This is question 5 on page 20 of the book Complex Analysis by Lars Ahlfors. I have no idea how to answer that problem:
Find the radius of the spherical image of the circle in the plane whose center is $a$ and radius is $R$.
Here spherical image means: the image of a subset of complex numbers under the identification of the complex plane with the sphere $\Bbb S^2$ (the Riemann sphere) by stereographic projection:
Thanks.
Best Answer
As you can see from the picture, the geometry is symmetric about the vertical axis, in other words the answer depends only on $R$ and $A=|a|$. So if we take our circle to be centered on the $x$-axis, as @Hagen has suggested, we only need to look at the intersection of the picture with the $(x,z)$-plane.
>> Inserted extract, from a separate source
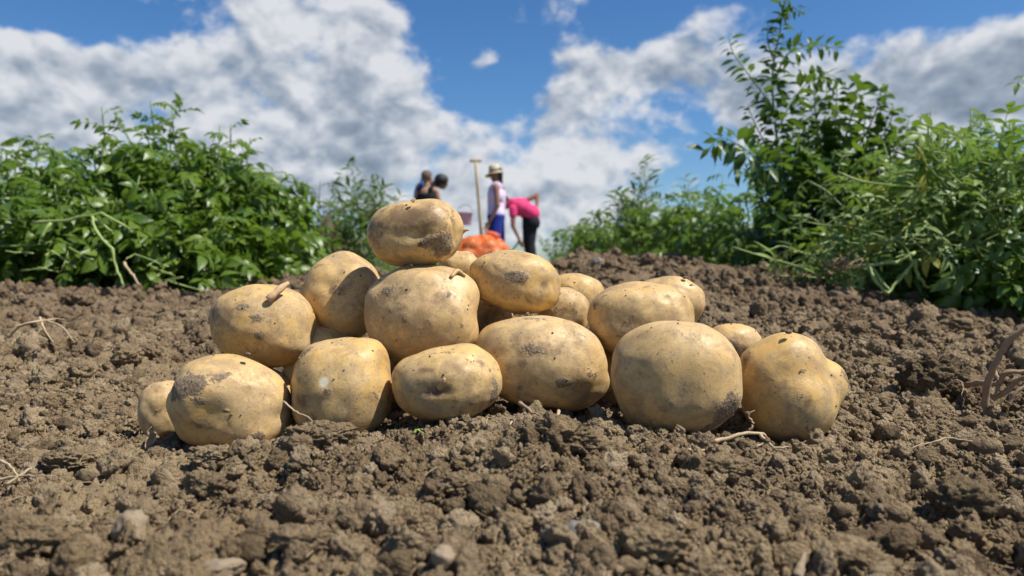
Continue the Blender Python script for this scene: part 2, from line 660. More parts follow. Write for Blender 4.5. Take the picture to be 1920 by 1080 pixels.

The map from the $x$-axis to the circle $x^2+z^2=1$ is: $$ \xi\mapsto \left(\frac{2\xi}{\xi^2+1},\frac{\xi^2-1}{\xi^2+1}\right)\,. $$ Now you have to plug in $A+R$ and $A-R$ for $\xi$, find the two points the formula gives you, and the distance between them is the diameter of the circle you want, again making use of @Hagen’s suggestion. Looks like very messy algebra, and I do wonder whether there’s a slicker way to do it.
I suppose I should boast that I learned this stuff out of Ahlfors’s book, with Ahlfors himself standing in front of the class. He was a superb teacher.